▸ Task to carry out
Can you write out all the lines word for word, with no pictures?

▸ Data section
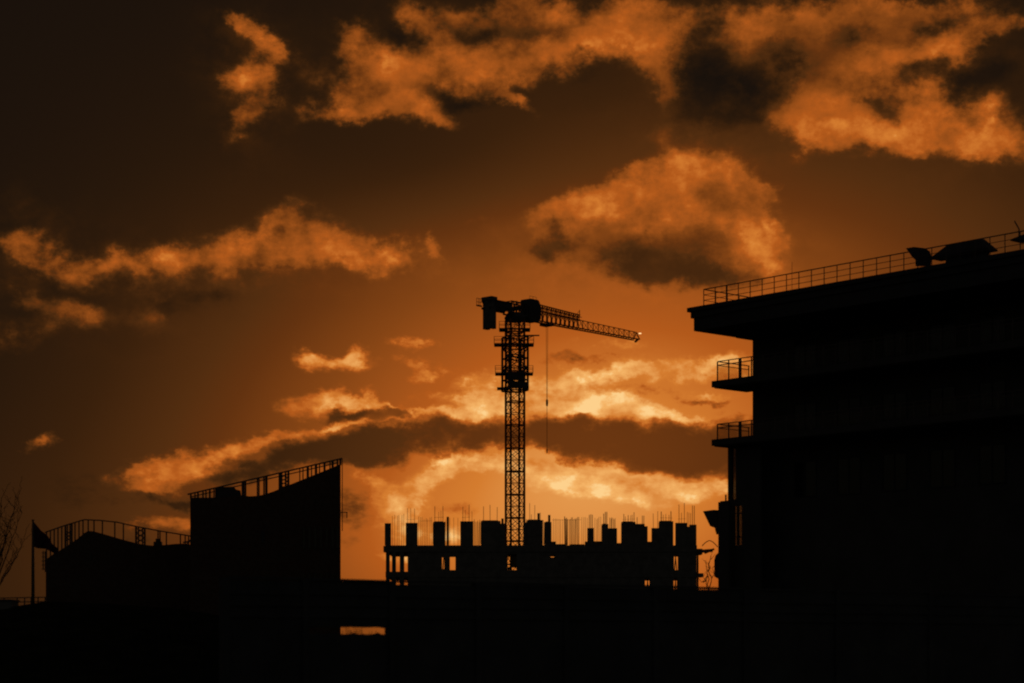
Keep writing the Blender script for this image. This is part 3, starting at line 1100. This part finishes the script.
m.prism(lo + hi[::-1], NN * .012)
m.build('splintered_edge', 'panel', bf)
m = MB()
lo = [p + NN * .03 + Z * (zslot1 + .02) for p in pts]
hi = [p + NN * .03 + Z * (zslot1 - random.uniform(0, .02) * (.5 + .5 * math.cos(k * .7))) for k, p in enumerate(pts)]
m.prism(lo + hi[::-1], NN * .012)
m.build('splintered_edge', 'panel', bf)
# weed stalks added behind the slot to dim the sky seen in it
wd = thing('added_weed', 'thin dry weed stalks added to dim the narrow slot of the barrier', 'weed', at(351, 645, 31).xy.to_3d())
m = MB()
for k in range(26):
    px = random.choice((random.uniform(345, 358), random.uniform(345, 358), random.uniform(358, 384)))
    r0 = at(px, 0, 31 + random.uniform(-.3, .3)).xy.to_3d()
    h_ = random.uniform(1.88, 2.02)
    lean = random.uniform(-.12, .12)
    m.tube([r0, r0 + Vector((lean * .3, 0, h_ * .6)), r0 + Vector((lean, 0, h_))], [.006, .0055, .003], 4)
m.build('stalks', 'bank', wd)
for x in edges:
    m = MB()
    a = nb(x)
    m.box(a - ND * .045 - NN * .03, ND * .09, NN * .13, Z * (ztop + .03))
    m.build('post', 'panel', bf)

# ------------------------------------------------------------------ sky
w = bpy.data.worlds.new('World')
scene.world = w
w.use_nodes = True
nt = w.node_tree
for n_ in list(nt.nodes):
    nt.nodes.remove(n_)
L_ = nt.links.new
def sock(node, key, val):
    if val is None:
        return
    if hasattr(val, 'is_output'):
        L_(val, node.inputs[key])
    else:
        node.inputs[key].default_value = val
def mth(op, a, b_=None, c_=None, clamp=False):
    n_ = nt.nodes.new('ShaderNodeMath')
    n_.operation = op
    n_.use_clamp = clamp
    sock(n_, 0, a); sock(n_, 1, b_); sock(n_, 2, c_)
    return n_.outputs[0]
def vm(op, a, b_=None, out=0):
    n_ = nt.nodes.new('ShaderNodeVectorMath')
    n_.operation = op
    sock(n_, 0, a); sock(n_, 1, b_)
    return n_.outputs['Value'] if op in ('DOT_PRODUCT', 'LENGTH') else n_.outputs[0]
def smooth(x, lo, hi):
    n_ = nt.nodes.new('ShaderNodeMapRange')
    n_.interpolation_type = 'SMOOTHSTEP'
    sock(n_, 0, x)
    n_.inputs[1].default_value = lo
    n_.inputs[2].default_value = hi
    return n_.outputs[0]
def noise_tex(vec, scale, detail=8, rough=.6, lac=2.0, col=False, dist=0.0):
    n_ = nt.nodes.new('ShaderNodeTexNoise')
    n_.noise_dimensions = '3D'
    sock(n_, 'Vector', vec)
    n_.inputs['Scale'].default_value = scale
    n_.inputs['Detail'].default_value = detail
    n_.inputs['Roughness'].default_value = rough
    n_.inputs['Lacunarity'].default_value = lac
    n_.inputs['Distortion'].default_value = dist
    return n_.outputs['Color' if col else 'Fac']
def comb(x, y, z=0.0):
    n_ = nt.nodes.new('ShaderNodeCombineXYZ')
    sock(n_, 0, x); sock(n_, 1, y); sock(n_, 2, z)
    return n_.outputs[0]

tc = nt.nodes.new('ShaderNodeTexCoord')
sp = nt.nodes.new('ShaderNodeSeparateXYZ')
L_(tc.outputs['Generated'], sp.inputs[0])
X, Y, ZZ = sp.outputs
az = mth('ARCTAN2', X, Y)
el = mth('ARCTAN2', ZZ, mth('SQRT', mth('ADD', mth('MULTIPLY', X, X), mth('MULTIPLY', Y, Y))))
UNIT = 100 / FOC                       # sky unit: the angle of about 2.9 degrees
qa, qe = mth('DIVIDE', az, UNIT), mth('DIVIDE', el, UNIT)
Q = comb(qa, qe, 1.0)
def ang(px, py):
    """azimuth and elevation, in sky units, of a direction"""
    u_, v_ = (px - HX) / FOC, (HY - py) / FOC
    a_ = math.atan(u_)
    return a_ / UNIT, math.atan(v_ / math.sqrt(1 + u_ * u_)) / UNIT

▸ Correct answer
Keep writing the Blender script for this image. This is part 3, starting at line 1100. This part finishes the script.
m.prism(lo + hi[::-1], NN * .012)
m.build('splintered_edge', 'panel', bf)
m = MB()
lo = [p + NN * .03 + Z * (zslot1 + .02) for p in pts]
hi = [p + NN * .03 + Z * (zslot1 - random.uniform(0, .02) * (.5 + .5 * math.cos(k * .7))) for k, p in enumerate(pts)]
m.prism(lo + hi[::-1], NN * .012)
m.build('splintered_edge', 'panel', bf)
# weed stalks added behind the slot to dim the sky seen in it
wd = thing('added_weed', 'thin dry weed stalks added to dim the narrow slot of the barrier', 'weed', at(351, 645, 31).xy.to_3d())
m = MB()
for k in range(26):
    px = random.choice((random.uniform(345, 358), random.uniform(345, 358), random.uniform(358, 384)))
    r0 = at(px, 0, 31 + random.uniform(-.3, .3)).xy.to_3d()
    h_ = random.uniform(1.88, 2.02)
    lean = random.uniform(-.12, .12)
    m.tube([r0, r0 + Vector((lean * .3, 0, h_ * .6)), r0 + Vector((lean, 0, h_))], [.006, .0055, .003], 4)
m.build('stalks', 'bank', wd)
for x in edges:
    m = MB()
    a = nb(x)
    m.box(a - ND * .045 - NN * .03, ND * .09, NN * .13, Z * (ztop + .03))
    m.build('post', 'panel', bf)

# ------------------------------------------------------------------ sky
w = bpy.data.worlds.new('World')
scene.world = w
w.use_nodes = True
nt = w.node_tree
for n_ in list(nt.nodes):
    nt.nodes.remove(n_)
L_ = nt.links.new
def sock(node, key, val):
    if val is None:
        return
    if hasattr(val, 'is_output'):
        L_(val, node.inputs[key])
    else:
        node.inputs[key].default_value = val
def mth(op, a, b_=None, c_=None, clamp=False):
    n_ = nt.nodes.new('ShaderNodeMath')
    n_.operation = op
    n_.use_clamp = clamp
    sock(n_, 0, a); sock(n_, 1, b_); sock(n_, 2, c_)
    return n_.outputs[0]
def vm(op, a, b_=None, out=0):
    n_ = nt.nodes.new('ShaderNodeVectorMath')
    n_.operation = op
    sock(n_, 0, a); sock(n_, 1, b_)
    return n_.outputs['Value'] if op in ('DOT_PRODUCT', 'LENGTH') else n_.outputs[0]
def smooth(x, lo, hi):
    n_ = nt.nodes.new('ShaderNodeMapRange')
    n_.interpolation_type = 'SMOOTHSTEP'
    sock(n_, 0, x)
    n_.inputs[1].default_value = lo
    n_.inputs[2].default_value = hi
    return n_.outputs[0]
def noise_tex(vec, scale, detail=8, rough=.6, lac=2.0, col=False, dist=0.0):
    n_ = nt.nodes.new('ShaderNodeTexNoise')
    n_.noise_dimensions = '3D'
    sock(n_, 'Vector', vec)
    n_.inputs['Scale'].default_value = scale
    n_.inputs['Detail'].default_value = detail
    n_.inputs['Roughness'].default_value = rough
    n_.inputs['Lacunarity'].default_value = lac
    n_.inputs['Distortion'].default_value = dist
    return n_.outputs['Color' if col else 'Fac']
def comb(x, y, z=0.0):
    n_ = nt.nodes.new('ShaderNodeCombineXYZ')
    sock(n_, 0, x); sock(n_, 1, y); sock(n_, 2, z)
    return n_.outputs[0]

tc = nt.nodes.new('ShaderNodeTexCoord')
sp = nt.nodes.new('ShaderNodeSeparateXYZ')
L_(tc.outputs['Generated'], sp.inputs[0])
X, Y, ZZ = sp.outputs
az = mth('ARCTAN2', X, Y)
el = mth('ARCTAN2', ZZ, mth('SQRT', mth('ADD', mth('MULTIPLY', X, X), mth('MULTIPLY', Y, Y))))
UNIT = 100 / FOC                       # sky unit: the angle of about 2.9 degrees
qa, qe = mth('DIVIDE', az, UNIT), mth('DIVIDE', el, UNIT)
Q = comb(qa, qe, 1.0)
def ang(px, py):
    """azimuth and elevation, in sky units, of a direction"""
    u_, v_ = (px - HX) / FOC, (HY - py) / FOC
    a_ = math.atan(u_)
    return a_ / UNIT, math.atan(v_ / math.sqrt(1 + u_ * u_)) / UNIT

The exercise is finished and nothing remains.